В воздухе пахло грозой. Носильщики чувствовали ее приближение, лежа на веранде. Я сидел и прислушивался к обрывкам их разговора, но как раз перед закатом, когда гроза, наконец, разразилась, крики и звуки рожков заставили всех нас подбежать к изгороди. Из деревни к нашей хижине двигалась целая процессия. Ее возглавлял какой-то человек со старым охотничьим ружьем за спиной, позади двигался крытый гамак, который несли четверо носильщиков, по сторонам бежали слуги, один из них дудел в рожок. Я подумал, что это по меньшей мере французский комиссар, и надеялся, что он не вздумает проверять мои бумаги — ведь у меня не было визы, разрешавшей мне транзит через французскую колонию. Но из гамака вышел и зашагал к воротам отнюдь не французский комиссар.
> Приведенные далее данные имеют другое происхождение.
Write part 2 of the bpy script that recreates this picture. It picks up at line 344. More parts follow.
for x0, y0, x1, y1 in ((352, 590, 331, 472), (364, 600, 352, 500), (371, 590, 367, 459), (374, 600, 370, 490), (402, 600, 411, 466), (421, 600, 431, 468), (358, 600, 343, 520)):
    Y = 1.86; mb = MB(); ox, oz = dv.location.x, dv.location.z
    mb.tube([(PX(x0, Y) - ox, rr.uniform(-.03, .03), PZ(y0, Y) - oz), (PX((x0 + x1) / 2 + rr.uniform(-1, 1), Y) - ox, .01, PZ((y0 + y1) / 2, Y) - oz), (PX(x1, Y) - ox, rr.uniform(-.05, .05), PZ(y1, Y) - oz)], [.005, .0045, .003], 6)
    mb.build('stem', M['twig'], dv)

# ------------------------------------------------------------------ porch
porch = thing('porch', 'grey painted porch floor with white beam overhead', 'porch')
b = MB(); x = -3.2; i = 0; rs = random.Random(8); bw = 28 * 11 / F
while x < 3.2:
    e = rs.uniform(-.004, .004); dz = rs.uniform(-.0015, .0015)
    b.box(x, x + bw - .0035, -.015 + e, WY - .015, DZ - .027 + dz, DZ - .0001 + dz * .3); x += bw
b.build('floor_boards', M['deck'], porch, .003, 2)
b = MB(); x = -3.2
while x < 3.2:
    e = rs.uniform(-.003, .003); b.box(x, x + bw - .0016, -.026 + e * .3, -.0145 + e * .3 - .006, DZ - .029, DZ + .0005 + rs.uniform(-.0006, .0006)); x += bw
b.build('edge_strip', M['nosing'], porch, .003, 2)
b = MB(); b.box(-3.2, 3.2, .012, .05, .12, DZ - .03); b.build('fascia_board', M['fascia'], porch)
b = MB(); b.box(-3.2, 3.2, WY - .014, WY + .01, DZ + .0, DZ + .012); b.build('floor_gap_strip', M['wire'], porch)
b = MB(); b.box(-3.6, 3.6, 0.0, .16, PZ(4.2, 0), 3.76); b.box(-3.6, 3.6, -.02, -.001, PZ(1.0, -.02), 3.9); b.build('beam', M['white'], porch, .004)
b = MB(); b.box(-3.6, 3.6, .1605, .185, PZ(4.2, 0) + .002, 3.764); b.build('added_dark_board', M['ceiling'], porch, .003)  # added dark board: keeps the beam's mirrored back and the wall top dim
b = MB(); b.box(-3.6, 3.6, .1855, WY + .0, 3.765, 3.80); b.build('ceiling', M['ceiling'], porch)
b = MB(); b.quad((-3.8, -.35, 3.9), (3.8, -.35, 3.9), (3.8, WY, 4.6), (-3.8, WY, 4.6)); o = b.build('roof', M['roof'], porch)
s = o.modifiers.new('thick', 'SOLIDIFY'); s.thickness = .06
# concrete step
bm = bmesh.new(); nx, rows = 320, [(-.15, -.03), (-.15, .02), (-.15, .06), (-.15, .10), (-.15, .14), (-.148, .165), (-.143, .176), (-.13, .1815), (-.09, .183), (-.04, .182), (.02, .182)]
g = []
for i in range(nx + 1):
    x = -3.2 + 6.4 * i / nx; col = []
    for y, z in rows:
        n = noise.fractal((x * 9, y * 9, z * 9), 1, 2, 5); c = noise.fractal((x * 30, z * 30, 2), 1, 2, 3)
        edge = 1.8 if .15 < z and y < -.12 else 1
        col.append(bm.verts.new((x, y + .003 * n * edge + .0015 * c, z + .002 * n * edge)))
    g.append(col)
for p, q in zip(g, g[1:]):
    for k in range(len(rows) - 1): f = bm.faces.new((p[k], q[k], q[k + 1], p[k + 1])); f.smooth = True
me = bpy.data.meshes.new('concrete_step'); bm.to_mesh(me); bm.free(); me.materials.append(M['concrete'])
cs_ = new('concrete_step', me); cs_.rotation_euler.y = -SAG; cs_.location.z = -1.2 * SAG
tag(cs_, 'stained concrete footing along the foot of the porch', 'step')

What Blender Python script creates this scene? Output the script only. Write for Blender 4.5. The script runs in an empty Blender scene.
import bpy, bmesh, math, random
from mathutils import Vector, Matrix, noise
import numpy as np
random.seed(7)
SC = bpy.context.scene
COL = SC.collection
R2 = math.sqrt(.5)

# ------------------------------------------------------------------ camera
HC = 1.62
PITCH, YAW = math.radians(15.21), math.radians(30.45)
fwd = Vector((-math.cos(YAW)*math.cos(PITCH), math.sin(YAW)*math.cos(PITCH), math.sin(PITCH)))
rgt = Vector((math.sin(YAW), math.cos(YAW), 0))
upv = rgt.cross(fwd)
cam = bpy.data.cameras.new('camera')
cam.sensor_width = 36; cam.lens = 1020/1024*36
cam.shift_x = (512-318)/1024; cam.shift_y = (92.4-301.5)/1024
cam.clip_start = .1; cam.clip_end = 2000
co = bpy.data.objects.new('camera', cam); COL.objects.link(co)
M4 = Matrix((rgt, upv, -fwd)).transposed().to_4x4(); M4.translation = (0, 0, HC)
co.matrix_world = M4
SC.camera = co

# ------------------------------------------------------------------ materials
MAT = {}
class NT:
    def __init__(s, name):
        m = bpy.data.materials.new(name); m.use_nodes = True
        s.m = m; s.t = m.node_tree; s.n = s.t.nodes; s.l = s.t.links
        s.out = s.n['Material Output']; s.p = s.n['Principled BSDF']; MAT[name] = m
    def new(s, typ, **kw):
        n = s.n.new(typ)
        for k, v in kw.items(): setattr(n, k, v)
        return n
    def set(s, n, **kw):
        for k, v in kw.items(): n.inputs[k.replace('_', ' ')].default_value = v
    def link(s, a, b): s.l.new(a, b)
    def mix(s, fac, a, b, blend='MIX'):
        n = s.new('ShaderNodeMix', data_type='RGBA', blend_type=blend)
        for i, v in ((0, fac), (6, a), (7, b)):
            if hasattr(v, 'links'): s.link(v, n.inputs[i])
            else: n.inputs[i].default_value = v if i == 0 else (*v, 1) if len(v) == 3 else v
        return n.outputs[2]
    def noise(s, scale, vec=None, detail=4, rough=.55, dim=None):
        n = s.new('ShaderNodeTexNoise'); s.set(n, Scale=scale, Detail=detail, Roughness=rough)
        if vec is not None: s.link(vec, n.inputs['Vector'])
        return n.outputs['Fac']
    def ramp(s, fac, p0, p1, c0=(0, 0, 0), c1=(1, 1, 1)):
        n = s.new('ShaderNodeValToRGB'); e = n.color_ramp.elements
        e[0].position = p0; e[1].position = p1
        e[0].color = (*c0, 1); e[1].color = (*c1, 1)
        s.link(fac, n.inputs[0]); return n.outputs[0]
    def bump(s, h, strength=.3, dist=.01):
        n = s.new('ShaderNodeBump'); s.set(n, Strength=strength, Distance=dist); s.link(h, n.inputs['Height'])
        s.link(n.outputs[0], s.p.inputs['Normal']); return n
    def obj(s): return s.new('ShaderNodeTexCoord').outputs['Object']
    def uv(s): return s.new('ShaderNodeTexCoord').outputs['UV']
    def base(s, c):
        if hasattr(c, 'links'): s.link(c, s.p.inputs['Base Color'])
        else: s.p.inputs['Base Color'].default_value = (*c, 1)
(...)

Это был негр с крупными завитками волос на голове и черными бакенбардами; в руке он держал стек, по пятам за ним бежала собака. На нем был старый тропический шлем, пестрый шотландский джемпер, бриджи с помочами и поясом, гетры и узкие белые лайковые сапожки. Он стоял, помахивая стеком и разглядывая нас, словно диковинных зверей в клетке, с вызывающим высокомерием. Кто-то объяснил, что это вождь из Джиеке — следующего поселка по дороге в Ганту. Он не говорил ни по-английски, ни по-французски, но когда я спросил его через Ама, далеко ли до Джиеке, и объяснил, что хочу попасть туда на следующий день, в ответ я, конечно, услышал: «Слишком далеко». Это мало было похоже на правду: солнце уже село, и сам он вряд ли собирался ночевать в лесу. Насмотревшись на нас досыта, он прошествовал к своему гамаку и под пение рожка был унесен назад в лесную чащу.
Вскоре после наступления темноты разразилась сильная буря: молния так и сверкала, освещая все вокруг. Носильщики спали на полу веранды. Их дыхание и храп помогли нам избежать чувства одиночества в эту грохотавшую электрическими разрядами ночь и отпугивали крыс. Буря меня тревожила. Сезон дождей должен был начаться только через месяц, но иногда он наступал раньше срока. Плохи будут наши дела, если дожди застигнут нас в глубине страны: в низине за Гантой дороги в этот сезон непроходимы; вся центральная Либерия превращается в сплошное болото, а мы еще и не думали сворачивать на юг.